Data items
▬▬▬

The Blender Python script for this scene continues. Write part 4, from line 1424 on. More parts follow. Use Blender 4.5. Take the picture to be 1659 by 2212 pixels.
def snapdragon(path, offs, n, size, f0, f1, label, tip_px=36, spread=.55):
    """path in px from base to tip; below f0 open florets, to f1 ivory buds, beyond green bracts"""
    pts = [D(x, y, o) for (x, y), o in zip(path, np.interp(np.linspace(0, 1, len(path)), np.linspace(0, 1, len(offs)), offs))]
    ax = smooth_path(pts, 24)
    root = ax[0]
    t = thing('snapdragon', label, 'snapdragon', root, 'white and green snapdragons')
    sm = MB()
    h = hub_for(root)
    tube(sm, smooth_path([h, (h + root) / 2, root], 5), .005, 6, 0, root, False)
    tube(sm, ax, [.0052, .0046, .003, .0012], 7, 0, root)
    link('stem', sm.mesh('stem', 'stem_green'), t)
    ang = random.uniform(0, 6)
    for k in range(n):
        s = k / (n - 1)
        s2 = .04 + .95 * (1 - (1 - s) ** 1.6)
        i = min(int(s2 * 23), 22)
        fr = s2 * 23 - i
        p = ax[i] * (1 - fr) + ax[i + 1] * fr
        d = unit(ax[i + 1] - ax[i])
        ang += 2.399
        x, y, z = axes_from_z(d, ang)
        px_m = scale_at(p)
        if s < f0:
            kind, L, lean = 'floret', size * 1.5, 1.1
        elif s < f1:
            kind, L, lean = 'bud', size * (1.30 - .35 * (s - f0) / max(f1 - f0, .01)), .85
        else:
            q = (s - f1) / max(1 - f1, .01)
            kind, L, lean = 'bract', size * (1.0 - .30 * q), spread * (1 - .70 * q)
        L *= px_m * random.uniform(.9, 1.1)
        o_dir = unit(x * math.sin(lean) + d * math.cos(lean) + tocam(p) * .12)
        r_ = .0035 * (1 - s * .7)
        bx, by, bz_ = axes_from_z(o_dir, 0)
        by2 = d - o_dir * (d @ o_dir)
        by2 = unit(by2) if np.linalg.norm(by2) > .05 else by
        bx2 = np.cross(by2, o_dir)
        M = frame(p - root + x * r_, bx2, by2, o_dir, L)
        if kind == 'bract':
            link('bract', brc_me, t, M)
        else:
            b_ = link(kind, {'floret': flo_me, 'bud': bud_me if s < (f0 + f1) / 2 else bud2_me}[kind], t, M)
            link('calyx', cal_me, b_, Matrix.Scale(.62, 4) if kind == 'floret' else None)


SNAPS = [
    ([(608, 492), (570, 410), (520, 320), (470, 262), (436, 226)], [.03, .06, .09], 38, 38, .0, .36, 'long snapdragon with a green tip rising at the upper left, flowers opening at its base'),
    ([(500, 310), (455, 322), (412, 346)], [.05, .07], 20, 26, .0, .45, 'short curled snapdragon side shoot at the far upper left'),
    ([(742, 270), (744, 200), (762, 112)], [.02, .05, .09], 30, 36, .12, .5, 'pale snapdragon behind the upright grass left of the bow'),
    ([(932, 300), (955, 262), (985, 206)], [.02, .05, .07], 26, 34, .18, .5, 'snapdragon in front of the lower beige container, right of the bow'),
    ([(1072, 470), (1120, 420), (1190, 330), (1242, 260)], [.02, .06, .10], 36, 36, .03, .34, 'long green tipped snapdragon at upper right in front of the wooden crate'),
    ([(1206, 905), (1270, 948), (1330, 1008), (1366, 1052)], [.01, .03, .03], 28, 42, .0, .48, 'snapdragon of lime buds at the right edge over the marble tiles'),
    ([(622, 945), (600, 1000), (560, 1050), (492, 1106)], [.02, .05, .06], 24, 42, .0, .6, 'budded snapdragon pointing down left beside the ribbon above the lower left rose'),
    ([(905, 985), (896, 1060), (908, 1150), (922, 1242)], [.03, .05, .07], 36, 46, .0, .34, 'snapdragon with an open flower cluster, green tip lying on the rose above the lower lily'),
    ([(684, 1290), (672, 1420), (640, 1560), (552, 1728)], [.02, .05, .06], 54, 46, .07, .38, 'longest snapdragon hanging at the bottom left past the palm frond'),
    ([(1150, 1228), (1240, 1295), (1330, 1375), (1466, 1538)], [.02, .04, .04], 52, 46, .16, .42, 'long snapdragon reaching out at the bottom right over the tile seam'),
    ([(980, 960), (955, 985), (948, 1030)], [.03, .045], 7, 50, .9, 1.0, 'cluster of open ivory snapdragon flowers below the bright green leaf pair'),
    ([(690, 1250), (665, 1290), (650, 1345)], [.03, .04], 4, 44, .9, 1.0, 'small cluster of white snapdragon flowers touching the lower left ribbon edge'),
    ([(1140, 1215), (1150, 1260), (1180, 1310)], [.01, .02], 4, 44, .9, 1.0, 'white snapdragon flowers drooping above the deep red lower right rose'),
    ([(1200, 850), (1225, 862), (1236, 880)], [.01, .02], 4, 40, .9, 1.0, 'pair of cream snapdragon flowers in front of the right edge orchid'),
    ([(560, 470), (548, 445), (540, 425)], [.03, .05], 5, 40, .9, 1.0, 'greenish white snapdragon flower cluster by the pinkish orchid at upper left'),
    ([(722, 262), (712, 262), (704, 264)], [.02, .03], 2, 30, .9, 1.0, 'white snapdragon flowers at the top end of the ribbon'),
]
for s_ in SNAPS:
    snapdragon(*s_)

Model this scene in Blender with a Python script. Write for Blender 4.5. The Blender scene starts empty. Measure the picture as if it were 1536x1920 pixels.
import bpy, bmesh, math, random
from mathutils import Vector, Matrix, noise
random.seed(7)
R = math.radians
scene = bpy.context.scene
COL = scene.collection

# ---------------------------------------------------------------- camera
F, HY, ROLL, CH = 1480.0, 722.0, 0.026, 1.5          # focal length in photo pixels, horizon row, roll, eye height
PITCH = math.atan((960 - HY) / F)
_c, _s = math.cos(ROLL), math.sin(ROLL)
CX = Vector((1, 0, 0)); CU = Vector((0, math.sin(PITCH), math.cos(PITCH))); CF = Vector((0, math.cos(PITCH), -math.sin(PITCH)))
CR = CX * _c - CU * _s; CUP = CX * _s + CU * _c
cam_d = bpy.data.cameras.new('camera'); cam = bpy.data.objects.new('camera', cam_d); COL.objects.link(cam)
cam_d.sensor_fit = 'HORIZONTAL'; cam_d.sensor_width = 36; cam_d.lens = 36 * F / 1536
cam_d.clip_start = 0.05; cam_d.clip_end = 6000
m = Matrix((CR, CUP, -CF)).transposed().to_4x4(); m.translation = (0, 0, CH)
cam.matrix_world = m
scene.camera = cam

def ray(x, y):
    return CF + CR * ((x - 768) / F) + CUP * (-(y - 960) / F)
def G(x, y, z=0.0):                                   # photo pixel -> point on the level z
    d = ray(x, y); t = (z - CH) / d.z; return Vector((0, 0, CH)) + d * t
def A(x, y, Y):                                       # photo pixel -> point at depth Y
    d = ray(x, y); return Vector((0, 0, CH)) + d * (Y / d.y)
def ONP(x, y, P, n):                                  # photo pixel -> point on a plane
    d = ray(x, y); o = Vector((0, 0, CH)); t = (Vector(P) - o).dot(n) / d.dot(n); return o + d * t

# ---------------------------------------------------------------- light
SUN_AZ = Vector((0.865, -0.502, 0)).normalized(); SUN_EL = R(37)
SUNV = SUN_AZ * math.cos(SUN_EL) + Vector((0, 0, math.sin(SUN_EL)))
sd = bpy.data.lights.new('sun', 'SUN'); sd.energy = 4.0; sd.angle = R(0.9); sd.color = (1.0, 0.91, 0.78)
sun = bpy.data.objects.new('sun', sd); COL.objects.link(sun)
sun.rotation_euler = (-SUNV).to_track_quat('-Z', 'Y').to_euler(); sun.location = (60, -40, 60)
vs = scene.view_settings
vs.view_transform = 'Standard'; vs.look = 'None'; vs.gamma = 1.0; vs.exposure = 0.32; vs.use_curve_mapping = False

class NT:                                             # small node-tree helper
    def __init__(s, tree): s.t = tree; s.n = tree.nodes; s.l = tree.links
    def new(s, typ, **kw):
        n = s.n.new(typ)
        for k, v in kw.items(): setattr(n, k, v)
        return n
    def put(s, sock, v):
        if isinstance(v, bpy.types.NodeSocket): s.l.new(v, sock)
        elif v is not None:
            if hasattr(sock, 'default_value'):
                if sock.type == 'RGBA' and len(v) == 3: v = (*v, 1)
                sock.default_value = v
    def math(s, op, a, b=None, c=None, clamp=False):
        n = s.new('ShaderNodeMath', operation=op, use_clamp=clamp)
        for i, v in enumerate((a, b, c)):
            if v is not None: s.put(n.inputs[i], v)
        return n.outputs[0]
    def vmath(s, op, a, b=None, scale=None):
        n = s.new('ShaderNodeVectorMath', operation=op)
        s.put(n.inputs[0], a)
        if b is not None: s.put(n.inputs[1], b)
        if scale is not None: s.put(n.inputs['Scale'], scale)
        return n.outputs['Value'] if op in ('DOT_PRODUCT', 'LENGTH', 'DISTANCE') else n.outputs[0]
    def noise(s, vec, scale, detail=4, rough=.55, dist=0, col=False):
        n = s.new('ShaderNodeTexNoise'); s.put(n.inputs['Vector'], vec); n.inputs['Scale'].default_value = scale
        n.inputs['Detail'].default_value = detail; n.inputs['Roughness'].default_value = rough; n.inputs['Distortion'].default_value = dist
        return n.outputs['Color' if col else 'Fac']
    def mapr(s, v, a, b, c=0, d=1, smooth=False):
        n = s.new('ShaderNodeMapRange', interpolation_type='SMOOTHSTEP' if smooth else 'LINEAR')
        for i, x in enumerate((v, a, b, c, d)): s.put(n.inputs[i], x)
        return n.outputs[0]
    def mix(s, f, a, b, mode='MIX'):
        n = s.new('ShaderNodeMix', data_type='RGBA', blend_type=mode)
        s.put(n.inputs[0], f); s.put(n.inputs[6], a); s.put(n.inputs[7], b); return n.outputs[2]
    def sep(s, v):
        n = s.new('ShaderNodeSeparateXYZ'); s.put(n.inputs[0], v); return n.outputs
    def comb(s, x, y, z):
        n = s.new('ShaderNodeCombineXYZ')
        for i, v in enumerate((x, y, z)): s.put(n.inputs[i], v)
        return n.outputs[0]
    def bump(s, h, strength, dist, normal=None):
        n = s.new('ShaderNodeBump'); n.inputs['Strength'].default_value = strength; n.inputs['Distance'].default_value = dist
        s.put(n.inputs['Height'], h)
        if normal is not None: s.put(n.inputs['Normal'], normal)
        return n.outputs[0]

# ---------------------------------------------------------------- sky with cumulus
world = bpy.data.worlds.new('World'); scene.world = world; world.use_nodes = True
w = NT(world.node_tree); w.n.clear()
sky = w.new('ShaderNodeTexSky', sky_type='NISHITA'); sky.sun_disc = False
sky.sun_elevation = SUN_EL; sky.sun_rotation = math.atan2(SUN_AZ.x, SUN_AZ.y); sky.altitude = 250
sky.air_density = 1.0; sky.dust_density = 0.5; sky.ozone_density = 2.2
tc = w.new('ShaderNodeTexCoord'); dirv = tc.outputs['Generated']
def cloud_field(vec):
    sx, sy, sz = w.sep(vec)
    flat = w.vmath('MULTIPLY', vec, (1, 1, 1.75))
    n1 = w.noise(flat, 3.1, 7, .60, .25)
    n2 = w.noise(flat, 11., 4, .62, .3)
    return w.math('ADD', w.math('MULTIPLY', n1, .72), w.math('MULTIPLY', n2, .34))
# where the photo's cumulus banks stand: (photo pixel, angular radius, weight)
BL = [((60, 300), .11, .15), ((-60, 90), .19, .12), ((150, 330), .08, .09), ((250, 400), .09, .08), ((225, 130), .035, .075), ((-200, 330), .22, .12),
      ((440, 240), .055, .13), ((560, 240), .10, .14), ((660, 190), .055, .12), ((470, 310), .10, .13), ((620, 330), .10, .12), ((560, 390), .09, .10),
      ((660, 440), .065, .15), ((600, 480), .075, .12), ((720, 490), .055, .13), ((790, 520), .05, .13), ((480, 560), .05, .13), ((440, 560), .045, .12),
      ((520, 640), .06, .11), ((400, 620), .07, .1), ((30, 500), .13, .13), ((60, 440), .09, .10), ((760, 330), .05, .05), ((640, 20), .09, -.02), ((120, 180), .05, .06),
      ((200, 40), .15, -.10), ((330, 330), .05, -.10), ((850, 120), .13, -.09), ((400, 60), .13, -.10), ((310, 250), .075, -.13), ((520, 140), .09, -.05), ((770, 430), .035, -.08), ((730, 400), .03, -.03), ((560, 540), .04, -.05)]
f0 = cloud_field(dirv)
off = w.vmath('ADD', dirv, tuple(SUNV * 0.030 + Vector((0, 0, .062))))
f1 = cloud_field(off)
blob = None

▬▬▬

Problem to solve
Give again, word for word, every line of the listing above from the one with "Model this scene" to the one with "COL = scene.collection", both inclusive, and nothing beyond them.

Task solution
Model this scene in Blender with a Python script. Write for Blender 4.5. The Blender scene starts empty. Measure the picture as if it were 1536x1920 pixels.
import bpy, bmesh, math, random
from mathutils import Vector, Matrix, noise
random.seed(7)
R = math.radians
scene = bpy.context.scene
COL = scene.collection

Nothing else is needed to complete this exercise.